J'évoquais dans un précédent avis consacré à "Des hommes" (2020) combien les films français sur la guerre d'Algérie étaient rares. Avec la sortie du deuxième film de Hélier CISTERNE, c'est sans doute (je l'espère) le signe que c'est en train de changer. "De nos frères blessés" est adapté du premier roman de Joseph Andras paru en 2016, inspiré d'une histoire vraie, celle de Fernand Iveton qui par son appartenance au parti communiste et par ses croyances en ses idéaux fit partie de cette frange de français minoritaires qui prirent parti pour les algériens musulmans et l'indépendance et en payèrent le prix fort. Le film montre en effet d'une manière très efficace l'une des conséquences de la disparition de l'Etat de droit au profit des "pouvoirs spéciaux" donnés à l'armée à partir de 1956 en Algérie: des règlements de compte camouflés sous des simulacres de procès. Pouvoirs conférés par un Etat, celui de la IV° République qui n'hésite pas à comparer le sort réservé à ceux qu'elle considère comme des traîtres aux "fusillés pour l'exemple" de la première guerre mondiale. Un homme est particulièrement montré du doigt: François Mitterrand, ministre de l'intérieur en 1954 (on lui doit la célèbre phrase "l'Algérie c'est la France") puis garde des Sceaux qui envoya des dizaines de personnes qui attendaient leur exécution dans les prisons algériennes à la guillotine en refusant la grâce dans 80% des cas*.

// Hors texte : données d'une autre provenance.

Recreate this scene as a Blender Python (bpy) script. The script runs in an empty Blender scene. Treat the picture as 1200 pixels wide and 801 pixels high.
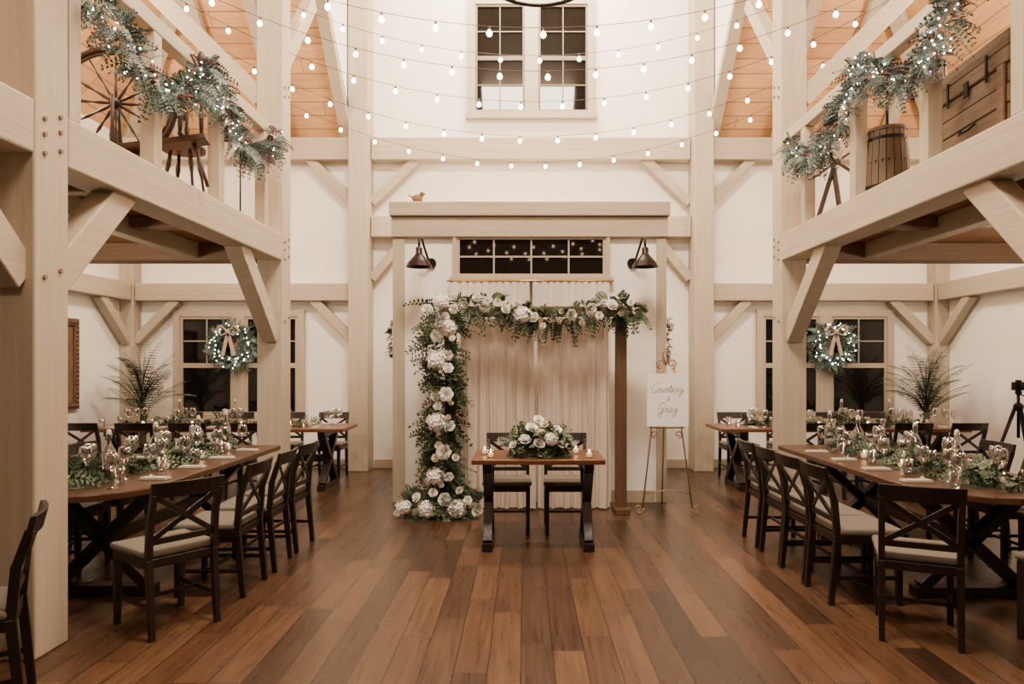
import bpy, math, random
from mathutils import Vector, Matrix
R=random.Random(7)
V=Vector
COL=bpy.context.scene.collection
pi=math.pi
# ------------------------------------------------------------------ mesh builder
class MB:
    def __init__(s): s.v=[];s.f=[];s.m=[]
    def add(s,vs,fs,mi=0):
        o=len(s.v); s.v+=[tuple(v) for v in vs]; s.f+=[tuple(i+o for i in f) for f in fs]; s.m+=[mi]*len(fs); return s
    def box(s,x0,x1,y0,y1,z0,z1,mi=0):
        return s.add([(x0,y0,z0),(x1,y0,z0),(x1,y1,z0),(x0,y1,z0),(x0,y0,z1),(x1,y0,z1),(x1,y1,z1),(x0,y1,z1)],
          [(0,3,2,1),(4,5,6,7),(0,1,5,4),(1,2,6,5),(2,3,7,6),(3,0,4,7)],mi)
    def beam(s,p,q,w,h,mi=0,up=(0,0,1),w2=None,h2=None):
        p=V(p);q=V(q);d=(q-p).normalized();u=V(up)
        if abs(d.dot(u))>.99:u=V((0,1,0))
        sd=d.cross(u).normalized();u=sd.cross(d).normalized()
        w2=w2 or w;h2=h2 or h;vs=[]
        for c,ww,hh in((p,w,h),(q,w2,h2)):
            for a,b in((-1,-1),(1,-1),(1,1),(-1,1)): vs.append(c+sd*a*ww/2+u*b*hh/2)
        return s.add(vs,[(0,1,2,3),(7,6,5,4),(0,4,5,1),(1,5,6,2),(2,6,7,3),(3,7,4,0)],mi)
    def tube(s,pts,r,n=8,mi=0,closed=False):
        pts=[V(p) for p in pts];N=len(pts);rs=r if isinstance(r,(list,tuple)) else [r]*N
        o=None;vs=[];prev=None
        for i,p in enumerate(pts):
            if closed:d=pts[(i+1)%N]-pts[i-1]
            else:d=pts[min(i+1,N-1)]-pts[max(i-1,0)]
            if d.length<1e-9:d=V((0,0,1))
            d.normalize()
            if prev is None:
                prev=d.orthogonal().normalized()
            a=(prev-d*prev.dot(d))
            a=a.normalized() if a.length>1e-6 else d.orthogonal().normalized()
            prev=a;b=d.cross(a)
            for k in range(n):
                t=2*pi*k/n;vs.append(p+(a*math.cos(t)+b*math.sin(t))*rs[i])
        fs=[]
        for i in range(N if closed else N-1):
            j=(i+1)%N
            for k in range(n): fs.append((i*n+k,i*n+(k+1)%n,j*n+(k+1)%n,j*n+k))
        if not closed: fs+= [tuple(range(n))[::-1],tuple((N-1)*n+k for k in range(n))]
        return s.add(vs,fs,mi)
    def lathe(s,prof,c=(0,0,0),n=16,mi=0):
        vs=[];fs=[]
        for r,z in prof:
            for k in range(n):
                t=2*pi*k/n;vs.append((c[0]+r*math.cos(t),c[1]+r*math.sin(t),c[2]+z))
        for i in range(len(prof)-1):
            for k in range(n): fs.append((i*n+k,i*n+(k+1)%n,(i+1)*n+(k+1)%n,(i+1)*n+k))
        return s.add(vs,fs,mi)
    def sph(s,c,r,n=8,m=6,mi=0,sc=(1,1,1)):
        vs=[];fs=[]
        for i in range(m+1):
            a=-pi/2+pi*i/m
            for k in range(n):
                t=2*pi*k/n;vs.append((c[0]+r*sc[0]*math.cos(a)*math.cos(t),c[1]+r*sc[1]*math.cos(a)*math.sin(t),c[2]+r*sc[2]*math.sin(a)))
        for i in range(m):
            for k in range(n): fs.append((i*n+k,i*n+(k+1)%n,(i+1)*n+(k+1)%n,(i+1)*n+k))
        return s.add(vs,fs,mi)
    def extr(s,poly,z0,z1,mi=0):
        n=len(poly);vs=[(x,y,z0) for x,y in poly]+[(x,y,z1) for x,y in poly]
        fs=[tuple(range(n))[::-1],tuple(range(n,2*n))]+[(i,(i+1)%n,n+(i+1)%n,n+i) for i in range(n)]
        return s.add(vs,fs,mi)
    def leaf(s,p,d,L,W,mi=0,up=None):
        d=V(d).normalized();u=V(up) if up else V((R.uniform(-1,1),R.uniform(-1,1),R.uniform(-1,1)))
        sd=d.cross(u)
        if sd.length<1e-4: sd=d.orthogonal()
        sd.normalize();nn=sd.cross(d);p=V(p);mid=p+d*L*.45
        s.add([p,mid+sd*W/2+nn*W*.18,p+d*L,mid-sd*W/2+nn*W*.18],[(0,1,2),(0,2,3)],mi)
    def sprig(s,p,d,L,k,lL,lW,mi=0,droop=.3,stem=0):
        p=V(p);d=V(d).normalized()
        sd=d.cross(V((R.uniform(-1,1),R.uniform(-1,1),R.uniform(-1,1)))).normalized()
        prev=p
        for i in range(1,k+1):
            t=i/k;q=p+d*L*t+V((0,0,-droop*L*t*t))
            tg=(q-prev).normalized()
            f=(1-.45*t)
            for sg in(1,-1):
                s.leaf(q,tg*.55+sd*sg,lL*f,lW*f,mi,up=tg.cross(sd))
            if i==k: s.leaf(q,tg,lL*f,lW*f,mi)
            prev=q
        s.tube([p,p+d*L*.5+V((0,0,-droop*L*.25)),prev],.0018,3,stem)
    def obj(s,name,mats,parent=None,smooth=False,bevel=0,origin=True,loc=None,solid=0):
        ox=V((0,0,0))
        if parent is None and origin:
            xs=[v[0] for v in s.v];ys=[v[1] for v in s.v];zs=[v[2] for v in s.v]
            ox=V(((min(xs)+max(xs))/2,(min(ys)+max(ys))/2,min(zs)))
        me=bpy.data.meshes.new(name)
        me.from_pydata([tuple(V(v)-ox) for v in s.v],[],s.f)
        mats=mats if isinstance(mats,(list,tuple)) else [mats]
        for m in mats: me.materials.append(m)
        me.polygons.foreach_set('material_index',[min(i,len(mats)-1) for i in s.m])
        if smooth: me.polygons.foreach_set('use_smooth',[True]*len(s.f))
        me.update()
        o=bpy.data.objects.new(name,me);COL.objects.link(o)
        o.location=ox if loc is None else loc
        if parent: o.parent=parent
        if bevel:
            b=o.modifiers.new('bevel','BEVEL');b.width=bevel;b.segments=2;b.limit_method='ANGLE'
        if solid:
            b=o.modifiers.new('solid','SOLIDIFY');b.thickness=solid
        return o
def empty(name,loc=(0,0,0),rz=0):
    o=bpy.data.objects.new(name,None);COL.objects.link(o);o.location=loc;o.rotation_euler=(0,0,rz);o.empty_display_size=.1;return o
def T(o,label,cat,group=None):
    o["label"]=label;o["category"]=cat
    if group:o["group"]=group
    return o
def S(o): o["kind"]="structure";return o
def dup(root,loc,rz=0,label=None,scale=None):
    def rec(o,par):
        c=o.copy();COL.objects.link(c)
        if par: c.parent=par;c.matrix_parent_inverse=o.matrix_parent_inverse
        for ch in list(o.children): rec(ch,c)
        return c
    c=rec(root,None);c.location=loc;c.rotation_euler=(0,0,rz)
    if label:c["label"]=label
    if scale:c.scale=(scale,)*3
    return c
# ------------------------------------------------------------------ materials
def nm(name):
    m=bpy.data.materials.new(name);m.use_nodes=True;nt=m.node_tree
    return m,nt,nt.nodes['Principled BSDF']
def link(nt,a,b): nt.links.new(a,b)
def N(nt,t,**k):
    n=nt.nodes.new(t)
    for a,b in k.items(): setattr(n,a,b)
    return n
def M(nt,op,a,b=None):
    n=N(nt,'ShaderNodeMath',operation=op)
    for i,x in enumerate((a,b)):
        if x is None: continue
        if isinstance(x,(int,float)): n.inputs[i].default_value=x
        else: link(nt,x,n.inputs[i])
    return n.outputs[0]
def ramp(nt,fac,cols):
    r=N(nt,'ShaderNodeValToRGB');e=r.color_ramp.elements
    while len(e)<len(cols): e.new(.5)
    for i,c in enumerate(cols):
        e[i].position=i/(len(cols)-1);e[i].color=(*c,1)
    link(nt,fac,r.inputs[0]);return r.outputs[0]
def mat(name,c,rough=.5,metal=0,amt=.12,scale=12,bump=.0,bscale=60,sv=(1,1,1),emit=None,es=1,sub=None,spec=None,sheen=0):
    m,nt,b=nm(name)
    tc=N(nt,'ShaderNodeTexCoord');mp=N(nt,'ShaderNodeMapping');mp.inputs['Scale'].default_value=sv
    link(nt,tc.outputs['Object'],mp.inputs[0])
    no=N(nt,'ShaderNodeTexNoise');no.inputs['Scale'].default_value=scale;no.inputs['Detail'].default_value=4
    link(nt,mp.outputs[0],no.inputs[0])
    lo=tuple(max(0,x*(1-amt*1.6)) for x in c);hi=tuple(min(1,x*(1+amt*1.6)) for x in c)
    link(nt,ramp(nt,no.outputs[0],[lo,c,hi]),b.inputs['Base Color'])
    b.inputs['Roughness'].default_value=rough;b.inputs['Metallic'].default_value=metal
    if spec is not None:b.inputs['Specular IOR Level'].default_value=spec
    if bump:
        n2=N(nt,'ShaderNodeTexNoise');n2.inputs['Scale'].default_value=bscale;link(nt,mp.outputs[0],n2.inputs[0])
        bp=N(nt,'ShaderNodeBump');bp.inputs['Strength'].default_value=bump;bp.inputs['Distance'].default_value=.01
        link(nt,n2.outputs[0],bp.inputs['Height']);link(nt,bp.outputs[0],b.inputs['Normal'])
    if emit:
        b.inputs['Emission Color'].default_value=(*emit,1);b.inputs['Emission Strength'].default_value=es
    return m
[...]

Or, la plupart de ces exécutés pour l'exemple étaient des insoumis mais pas des meurtriers. Et si Fernand Iveton (seul européen guillotiné pendant la guerre d'Algérie**) fut bien un poseur de bombe, il prit bien garde à choisir un lieu désaffecté dans le but de saboter des installations et non de faire un carnage. Le film retrace son parcours (en particulier sa haine des injustices et discriminations qu'il voyait tous les jours contre les musulmans qui travaillaient avec lui à l'usine de gaz d'Alger) ainsi que celui de sa femme d'origine polonaise qui avait fui le rideau de fer avec une partie de sa famille et n'avait donc pas la même vision du communisme que lui. Vincent LACOSTE et Vicky KRIEPS sont tous deux excellents et crédibles.

Outre son histoire forte et son interprétation solide, le film a été en partie tourné à Alger ce qui n'est absolument pas anecdotique. Rappelons qu'il a longtemps été impossible de tourner en Algérie notamment pour des raisons de sécurité (par exemple "Des hommes et des Dieux" (2010) a été tourné au Maroc). Il est donc émouvant de voir des scènes tournées dans la capitale algérienne, notamment son front de mer à l'architecture haussmanienne. D'autre part, le film établit une filiation avec "La Bataille d Alger" (1965), le film emblématique de Gillo PONTECORVO qui était lui-même proche du PCF, notamment dans la scène finale.

* Voir à ce sujet le livre "François Mitterrand et la guerre d'Algérie", écrit par Benjamin Stora et François Malye et publié en 2010, date à laquelle l'ouverture des archives de la Chancellerie permit de prouver qu'il avait refusé la grâce à Fernand Iveton. Avoir du sang sur les mains -même indirectement- a dû bien le hanter et peser dans sa décision d'abolir la peine de mort en 1981.

** Contrairement à Maurice Audin qui a donné son nom à une place du centre-ville d'Alger, Fernand Iveton a lui été totalement oublié.